National Collegiate Honors Council
Date of this Version
2020
Document Type
Book Chapter
Citation
From Internationalizing Honors, ed. Kim Klein and Mary Kay Mulvaney (Lincoln, NE: National Collegiate Honors Council, 2020)
Abstract
Education abroad has the potential to leave a deep and transformative impact on the lives of honors students. That education abroad and a broader focus on the larger world beyond the boundaries of campuses comprises a core value of many honors programs and colleges comes as no surprise. In addition to providing a rigorous education and undergraduate research opportunities, many honors programs aspire to making their students more cosmopolitan in their worldview.

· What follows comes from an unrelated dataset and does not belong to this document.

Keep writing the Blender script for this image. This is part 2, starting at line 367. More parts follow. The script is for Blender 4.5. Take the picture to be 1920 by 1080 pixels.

The philosopher Kwame Anthony Appiah explains that cosmopolitanism blends two important values: it stretches us “beyond those to whom we are related by the ties of kith and kind, and even the more formal ties of a shared citizenship,” and helps us recognize that “[p]eople are different . . . and there is much to learn from our differences” (xv). Cosmopolitanism has intrinsic and extrinsic value for honors students and indeed for all students studying abroad. Studying abroad exposes students to art, languages, philosophies, and cultures that can enrich their understanding of the range of human expression and ideas, and they learn important lessons about their own humanity and the world around them. On its own terms, this engagement with an increasingly complex world, opens their eyes to relevant and living alternatives to many of the beliefs and practices they embrace, often only through the force of custom, habit, or convenience. Education abroad also has an instrumental purpose in building and sharpening essential intellectual and interpersonal skills that play a critical role in students’ academic, personal, and professional development (Dwyer; Dwyer and Peters). While abroad, students may develop important critical reasoning skills and intellectual virtues (Nguyen), as well as greater confidence, maturity, empathy, and creativity (Gray et al.; Maddux and Galinsky). International experiences are also linked to the honors thesis project in unexpected but significant ways, and they sometimes alter career paths and graduate degrees pursued after graduation (Markus et al.). Finally, education abroad uniquely prepares students to compete for selective international post-graduate opportunities, including the Fulbright Student Program and the Marshall and Rhodes scholarships. These benefits appear to impact students positively long after graduation (Mulvaney, “Long-Term Impact”—also reprinted in this volume).